_Requirements_
Write out again, unaltered, the lines from the start through the line containing "scene.camera = cam".

== == ==

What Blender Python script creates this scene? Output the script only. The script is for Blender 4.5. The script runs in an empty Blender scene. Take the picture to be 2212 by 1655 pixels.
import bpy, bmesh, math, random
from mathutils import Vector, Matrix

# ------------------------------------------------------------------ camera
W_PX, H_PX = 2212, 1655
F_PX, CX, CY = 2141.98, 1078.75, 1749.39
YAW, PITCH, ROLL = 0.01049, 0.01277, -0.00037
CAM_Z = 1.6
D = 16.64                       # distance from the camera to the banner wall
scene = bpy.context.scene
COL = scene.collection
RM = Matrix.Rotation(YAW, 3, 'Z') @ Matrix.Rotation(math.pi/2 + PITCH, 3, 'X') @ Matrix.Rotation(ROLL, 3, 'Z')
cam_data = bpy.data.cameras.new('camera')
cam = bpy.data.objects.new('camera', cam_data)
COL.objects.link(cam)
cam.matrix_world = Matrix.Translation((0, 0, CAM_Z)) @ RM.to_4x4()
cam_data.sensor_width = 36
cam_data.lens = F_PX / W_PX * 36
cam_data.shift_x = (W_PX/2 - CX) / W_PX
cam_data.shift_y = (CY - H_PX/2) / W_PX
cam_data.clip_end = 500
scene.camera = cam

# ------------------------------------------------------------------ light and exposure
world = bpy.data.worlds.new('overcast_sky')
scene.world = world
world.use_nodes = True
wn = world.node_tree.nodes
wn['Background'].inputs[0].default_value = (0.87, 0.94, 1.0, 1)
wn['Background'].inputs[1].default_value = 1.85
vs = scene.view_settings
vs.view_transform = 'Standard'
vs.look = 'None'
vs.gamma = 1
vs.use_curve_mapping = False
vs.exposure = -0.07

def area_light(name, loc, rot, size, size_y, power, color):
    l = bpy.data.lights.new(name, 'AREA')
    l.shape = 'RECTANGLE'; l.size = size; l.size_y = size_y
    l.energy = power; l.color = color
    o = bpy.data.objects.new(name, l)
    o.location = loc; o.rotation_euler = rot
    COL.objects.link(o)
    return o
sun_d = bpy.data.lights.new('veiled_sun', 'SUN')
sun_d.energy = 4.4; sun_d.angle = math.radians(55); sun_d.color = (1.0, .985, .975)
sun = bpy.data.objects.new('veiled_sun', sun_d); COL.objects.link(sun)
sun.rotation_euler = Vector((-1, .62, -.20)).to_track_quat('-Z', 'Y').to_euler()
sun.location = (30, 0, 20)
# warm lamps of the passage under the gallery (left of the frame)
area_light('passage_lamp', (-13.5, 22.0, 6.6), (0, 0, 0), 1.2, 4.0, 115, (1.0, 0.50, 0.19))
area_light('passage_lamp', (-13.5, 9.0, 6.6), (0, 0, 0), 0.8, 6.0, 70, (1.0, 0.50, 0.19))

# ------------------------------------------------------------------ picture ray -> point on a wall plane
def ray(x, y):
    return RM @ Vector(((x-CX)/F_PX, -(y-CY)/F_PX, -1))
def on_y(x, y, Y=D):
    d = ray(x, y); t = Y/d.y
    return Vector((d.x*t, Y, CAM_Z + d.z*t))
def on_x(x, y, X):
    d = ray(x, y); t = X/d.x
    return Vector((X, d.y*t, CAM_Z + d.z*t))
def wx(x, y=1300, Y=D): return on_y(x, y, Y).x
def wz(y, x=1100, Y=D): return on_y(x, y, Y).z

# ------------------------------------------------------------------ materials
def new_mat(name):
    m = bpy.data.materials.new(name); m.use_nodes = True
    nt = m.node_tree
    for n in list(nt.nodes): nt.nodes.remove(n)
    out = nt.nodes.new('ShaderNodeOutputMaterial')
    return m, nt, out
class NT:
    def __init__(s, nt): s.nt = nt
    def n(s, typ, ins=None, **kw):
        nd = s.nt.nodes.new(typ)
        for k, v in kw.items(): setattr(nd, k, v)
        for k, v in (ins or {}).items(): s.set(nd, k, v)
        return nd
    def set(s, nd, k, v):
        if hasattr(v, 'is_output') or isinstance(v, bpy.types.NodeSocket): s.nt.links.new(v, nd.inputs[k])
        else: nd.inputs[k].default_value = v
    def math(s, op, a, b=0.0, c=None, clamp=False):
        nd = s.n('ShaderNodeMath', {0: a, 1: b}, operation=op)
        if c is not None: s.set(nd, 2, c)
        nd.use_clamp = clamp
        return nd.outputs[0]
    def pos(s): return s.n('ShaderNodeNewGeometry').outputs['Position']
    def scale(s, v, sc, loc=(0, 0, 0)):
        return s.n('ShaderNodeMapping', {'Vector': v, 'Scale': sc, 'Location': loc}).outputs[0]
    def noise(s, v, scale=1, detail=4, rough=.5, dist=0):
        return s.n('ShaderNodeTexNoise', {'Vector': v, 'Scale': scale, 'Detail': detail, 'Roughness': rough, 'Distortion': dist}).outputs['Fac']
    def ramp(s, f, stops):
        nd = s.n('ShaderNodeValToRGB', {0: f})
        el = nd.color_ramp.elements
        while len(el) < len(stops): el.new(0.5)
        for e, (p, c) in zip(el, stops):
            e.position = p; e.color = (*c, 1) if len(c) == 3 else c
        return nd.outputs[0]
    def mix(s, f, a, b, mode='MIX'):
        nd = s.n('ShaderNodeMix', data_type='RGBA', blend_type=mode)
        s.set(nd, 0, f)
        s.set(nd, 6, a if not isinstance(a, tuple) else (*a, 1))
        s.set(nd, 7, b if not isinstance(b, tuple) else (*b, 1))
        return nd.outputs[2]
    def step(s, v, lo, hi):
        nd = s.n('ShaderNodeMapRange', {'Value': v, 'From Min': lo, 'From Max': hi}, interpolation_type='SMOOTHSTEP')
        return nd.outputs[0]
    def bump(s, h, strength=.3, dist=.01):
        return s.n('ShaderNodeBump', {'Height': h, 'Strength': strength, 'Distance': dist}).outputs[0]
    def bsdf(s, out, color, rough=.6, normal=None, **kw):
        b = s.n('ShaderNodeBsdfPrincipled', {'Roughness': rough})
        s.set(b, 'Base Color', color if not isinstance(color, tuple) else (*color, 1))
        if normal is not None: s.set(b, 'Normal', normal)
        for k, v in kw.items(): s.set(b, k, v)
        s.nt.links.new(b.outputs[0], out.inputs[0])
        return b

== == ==

_Response for this exercise_
What Blender Python script creates this scene? Output the script only. The script is for Blender 4.5. The script runs in an empty Blender scene. Take the picture to be 2212 by 1655 pixels.
import bpy, bmesh, math, random
from mathutils import Vector, Matrix

# ------------------------------------------------------------------ camera
W_PX, H_PX = 2212, 1655
F_PX, CX, CY = 2141.98, 1078.75, 1749.39
YAW, PITCH, ROLL = 0.01049, 0.01277, -0.00037
CAM_Z = 1.6
D = 16.64                       # distance from the camera to the banner wall
scene = bpy.context.scene
COL = scene.collection
RM = Matrix.Rotation(YAW, 3, 'Z') @ Matrix.Rotation(math.pi/2 + PITCH, 3, 'X') @ Matrix.Rotation(ROLL, 3, 'Z')
cam_data = bpy.data.cameras.new('camera')
cam = bpy.data.objects.new('camera', cam_data)
COL.objects.link(cam)
cam.matrix_world = Matrix.Translation((0, 0, CAM_Z)) @ RM.to_4x4()
cam_data.sensor_width = 36
cam_data.lens = F_PX / W_PX * 36
cam_data.shift_x = (W_PX/2 - CX) / W_PX
cam_data.shift_y = (CY - H_PX/2) / W_PX
cam_data.clip_end = 500
scene.camera = cam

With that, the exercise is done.